Yemen, la guerra dimenticata e le condizioni per le trattative

L’episodio, però, è servito ad accendere i riflettori su una guerra troppo spesso lasciata fuori dai racconti dei media. La cui fine appare lontana. Non è un caso infatti che l’offensiva sia giunta dopo il tentativo del Consiglio di cooperazione del Golfo con sede in Arabia Saudita di effettuare dei colloqui tra le parti a Riyad. I ribelli, pur non escludendo del tutto la trattativa, hanno rispedito al mittente la proposta, spiegando come si siederanno a un tavolo soltanto in uno Stato neutrale al conflitto e nel caso in cui le forze saudite lasceranno le aree controllate dagli Huthi. Che intanto hanno tentato l’assalto a Marib, città ricca di petrolio e tra le ultime roccaforti del governo centrale nel Nord dello Yemen.

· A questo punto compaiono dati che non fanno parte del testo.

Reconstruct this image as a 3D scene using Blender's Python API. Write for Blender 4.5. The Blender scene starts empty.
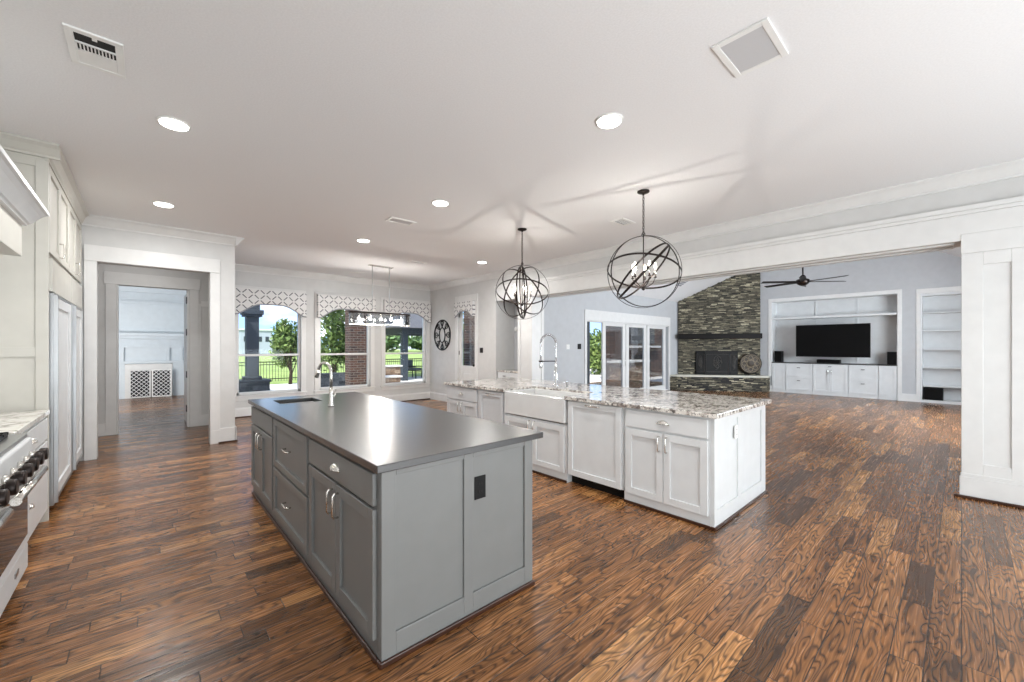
import bpy, bmesh, math, random
from mathutils import Vector, Matrix
random.seed(7)
S = bpy.context.scene
COL = S.collection
PI = math.pi
R = math.radians

# ------------------------------------------------------------------ camera
cam_d = bpy.data.cameras.new('camera'); cam = bpy.data.objects.new('camera', cam_d); COL.objects.link(cam)
cam.location = (0, 0, 1.46); cam.rotation_euler = (R(90), 0, R(-42.1))
cam_d.sensor_width = 36; cam_d.lens = 406 / 1024 * 36; cam_d.shift_y = 5.5 / 1024
cam_d.clip_start = .02; cam_d.clip_end = 600
S.camera = cam
# ------------------------------------------------------------------ exposure, world, sun
S.view_settings.view_transform = 'Standard'; S.view_settings.look = 'None'
S.view_settings.gamma = 1; S.view_settings.use_curve_mapping = False
S.view_settings.exposure = 0.12
w = bpy.data.worlds.new('world'); S.world = w; w.use_nodes = True
wn = w.node_tree; wn.nodes.clear()
def wnode(t, **k):
    n = wn.nodes.new(t)
    for a, b in k.items(): setattr(n, a, b)
    return n
tc = wnode('ShaderNodeTexCoord'); sx = wnode('ShaderNodeSeparateXYZ'); wn.links.new(tc.outputs['Generated'], sx.inputs[0])
gr = wnode('ShaderNodeValToRGB'); wn.links.new(sx.outputs[2], gr.inputs[0])
gr.color_ramp.elements[0].position = 0; gr.color_ramp.elements[0].color = (.40, .60, .86, 1)
gr.color_ramp.elements[1].position = .45; gr.color_ramp.elements[1].color = (.16, .34, .72, 1)
mp = wnode('ShaderNodeMapping'); mp.inputs['Scale'].default_value = (1, 1, 2.6); wn.links.new(tc.outputs['Generated'], mp.inputs[0])
nz = wnode('ShaderNodeTexNoise'); nz.inputs['Scale'].default_value = 3.2; nz.inputs['Detail'].default_value = 6; wn.links.new(mp.outputs[0], nz.inputs['Vector'])
cr = wnode('ShaderNodeValToRGB'); wn.links.new(nz.outputs[0], cr.inputs[0])
cr.color_ramp.elements[0].position = .47; cr.color_ramp.elements[1].position = .58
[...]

La guerra in Yemen minaccia il Gran premio di Formula 1 in Arabia Saudita
Le forze governative dello Yemen impegnate in guerra (Getty)

L’emergenza umanitaria in Yemen, dove muore un bambino ogni nove minuti

Sullo sfondo resta un paese dilaniato dal conflitto e travolto da una gravissima crisi umanitaria. Per le Nazioni unite, «la più grave del mondo». Le vittime dallo scoppio delle ostilità sono state centinaia di migliaia, milioni gli sfollati. Il tutto nell’indifferenza generale, testimoniata dalla delusione dell’Onu per l’esito della raccolta fondi lanciata a sostegno della popolazione, da cui sono stati ricavati 1,3 miliardi di dollari a fronte dei 4,27 dichiarati nell’obiettivo iniziale. A novembre, l’ultimo report dell’organizzazione, parlava di 377 mila morti, il 60 per cento causati dalle conseguenze indirette del conflitto, scarsità di acqua e cibo in testa. In 150 mila invece sarebbero deceduti nei combattimenti. «nel 2021 ogni 9 minuti è morto un bambino di meno di 5 anni», si legge nel dossier. Ed è l’aspetto forse più agghiacciante dell’intera vicenda. Martin Griffiths, capo dei soccorsi delle Nazioni unite, davanti al Consiglio di sicurezza appena il 15 marzo spiegava «Lo Yemen vive stato di emergenza cronico, segnato da fame, malattie e altre miserie che stanno aumentando più rapidamente di quanto le agenzie umanitarie possano tamponare». Ma intanto i mitra continuano a sparare.